Question

Express cos6mcos2m as a sum or difference

Answer 1

The expression cos(6m)cos(2m) can be converted to a sum using the product-to-sum identity, resulting in ½[cos(8m) + cos(4m)].

Step-by-step explanation:

To express cos(6m)cos(2m) as a sum or difference, we can use a trigonometric identity. Specifically, the product-to-sum identities allow us to write the product of two cosine functions as the sum or difference of two cosine functions. The identity we will use is:

cos(a)cos(b) = ½[cos(a + b) + cos(a - b)]

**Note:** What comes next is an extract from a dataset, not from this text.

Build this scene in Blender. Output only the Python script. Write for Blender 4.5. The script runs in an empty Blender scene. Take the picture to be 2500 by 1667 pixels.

Applying this identity to our expression gives:

cos(6m)cos(2m) = ½[cos(6m + 2m) + cos(6m - 2m)]
½[cos(8m) + cos(4m)]

Therefore, cos(6m)cos(2m) can be expressed as the sum ½[cos(8m) + cos(4m)].

Answer 2

Given :

An expression (cos 6m)(cos 2m) .

To Find :

We need to express it in terms as sum or difference.

Solution :

We know,

cos( A + B ) = cosA cos B - sin A sin B

cos( A - B ) = cosA cos B + sin A sin B

Adding both the equations we get :

2cos A cos B = cos( A + B) + cos( A - B )

or

cos A cos B = cos( A + B) + cos( A - B )/2

Putting value of A = 6m and B = 2m in above equation, we get :

(cos 6m)(cos 2m) = cos( 6m + 2m ) + cos( 6m - 2m )/2

(cos 6m)(cos 2m) = cos(8m) + cos(4m)/2

Hence, this is the required solution.